First, you probably already have done this but if not - check the COE of the Czech soft glass, it's on Jan's site: www.checkglass.com. Some of the colors aren't 104 COE. If you get more than a couple of points from 104, then the glass won't play well with others. I can't remember the COE of the turquoise off the top of my head. I know the transparent garnet is 114 and can't play with others.

The "rustiness" is devitrification. Pretty much all turquoise does this if worked too long and/or too hot. Effetre and Vetrofond will do it too. More oxy, less heat - work further out in the flame and not too long.

If you get the devit, then you can soak the beads in I think it's WD-40 or some toilet cleaner - or etch them, it will come off.
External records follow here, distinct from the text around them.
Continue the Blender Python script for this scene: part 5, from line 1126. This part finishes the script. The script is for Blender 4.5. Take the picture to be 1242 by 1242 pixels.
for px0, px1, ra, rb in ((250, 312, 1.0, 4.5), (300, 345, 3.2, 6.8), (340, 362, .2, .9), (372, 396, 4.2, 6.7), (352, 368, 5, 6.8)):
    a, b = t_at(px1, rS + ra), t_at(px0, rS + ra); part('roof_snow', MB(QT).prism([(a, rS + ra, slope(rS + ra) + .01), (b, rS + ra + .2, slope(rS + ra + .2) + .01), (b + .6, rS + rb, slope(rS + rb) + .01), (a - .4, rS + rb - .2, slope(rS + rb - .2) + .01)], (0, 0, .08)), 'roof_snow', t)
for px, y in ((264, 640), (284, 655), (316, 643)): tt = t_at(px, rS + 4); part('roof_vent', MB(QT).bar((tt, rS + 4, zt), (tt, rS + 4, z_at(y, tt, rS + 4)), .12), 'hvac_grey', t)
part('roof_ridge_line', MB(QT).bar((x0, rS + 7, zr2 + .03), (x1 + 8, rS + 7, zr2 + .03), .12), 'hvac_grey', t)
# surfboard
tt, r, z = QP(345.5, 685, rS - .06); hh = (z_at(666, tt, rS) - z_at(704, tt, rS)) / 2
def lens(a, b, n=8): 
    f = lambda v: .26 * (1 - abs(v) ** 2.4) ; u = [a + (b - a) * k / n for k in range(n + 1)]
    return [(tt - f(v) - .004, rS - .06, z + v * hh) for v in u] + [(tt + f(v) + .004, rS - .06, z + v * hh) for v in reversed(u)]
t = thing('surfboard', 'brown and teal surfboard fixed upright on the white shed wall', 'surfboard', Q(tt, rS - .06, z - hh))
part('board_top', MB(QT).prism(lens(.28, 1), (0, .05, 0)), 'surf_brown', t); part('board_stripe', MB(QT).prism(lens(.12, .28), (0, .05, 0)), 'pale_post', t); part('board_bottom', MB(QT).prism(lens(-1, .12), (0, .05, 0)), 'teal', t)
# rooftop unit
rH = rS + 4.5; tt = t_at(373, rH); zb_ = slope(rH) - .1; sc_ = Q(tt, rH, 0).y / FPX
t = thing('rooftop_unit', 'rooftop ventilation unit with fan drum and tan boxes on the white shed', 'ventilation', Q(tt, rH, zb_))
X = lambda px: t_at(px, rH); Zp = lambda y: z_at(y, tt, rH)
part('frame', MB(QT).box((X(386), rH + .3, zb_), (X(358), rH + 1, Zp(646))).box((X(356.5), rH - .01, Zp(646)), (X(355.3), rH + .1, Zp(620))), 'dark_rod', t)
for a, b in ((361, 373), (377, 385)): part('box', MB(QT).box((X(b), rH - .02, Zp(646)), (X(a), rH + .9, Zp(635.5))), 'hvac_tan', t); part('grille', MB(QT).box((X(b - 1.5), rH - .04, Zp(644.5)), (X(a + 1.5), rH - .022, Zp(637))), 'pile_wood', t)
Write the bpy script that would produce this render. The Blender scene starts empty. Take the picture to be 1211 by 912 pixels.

There are threads that have talked about how they clean the devit off the turquoise and copper green.

Hope that helps!
Cindy


I bought some at the gathering in Louisville last summer. I have been using it on and off, it doesn't see to like other glass. My question is...... Should the turquois have rust color to it? The rod is a beautiful blue, then as I heat it up it gets "rusty". The color stays on my finished bead. My mom says that they must have made it that way because turquois has natural variations. My mom is such the glass expert! She does polymerclay! Anybody have any suggestions? Am I in the wrong part of my flame?

Thanks,
Amber

suzanne
2006-01-29, 12:18am
I use it all the time and the only time I got rust was when my propane was up to high. All turqoises behave like that ( as some others have mentioned before) so you might want to turn down the propane and up with the oxy a bit.

THe shockyness is one of the facts you will have to live with, I find some colors to be way more shocky then others ( czech white, ivory, nilegreen, turqoise, dark blue, all pastels) , just heat them up at the tip of the flame, just waving it through and slowly ( and turning the rod at the same time) bring the rod further in the flame, this prevents flying glass;)

Cindy2
2006-01-29, 5:36am
I forgot to comment before on the shockiness of the glass. I haven't used all of the colors of Czech glass - mostly the transparent olive, smoke, capri blue and tourmoline pink - I don't find those colors to be shocky at all. So, my impression of Czech glass is that it isn't any "shockier" than any other soft glass.

Cindy

Mr. Smiley
2006-01-29, 6:44am
The rust color isn't devit. It's reduction and the unburnt propane is doing the color changing. Devit is a rough spot or a matte looking haze. Turn your oxy up or your propane down to avoid the red. ;)

Cindy2
2006-01-29, 7:30am
Right you are Mr. Smiley! I always think of them as the same as in reduction/devit go hand in hand but they're not the same thing. You're right! :-)

The rust color isn't devit. It's reduction and the unburnt propane is doing the color changing. Devit is a rough spot or a matte looking haze. Turn your oxy up or your propane down to avoid the red. ;)

chrissij
2006-01-29, 4:12pm
I haven't had any problems with it being shocky, and I've played with the turquoise (looks more green than turquoise to me; I used the Czech brown with it, and I swear it made me want mint chocolate chip ice cream) and not had any problems with rust color. I think it melts quite smoothly actually.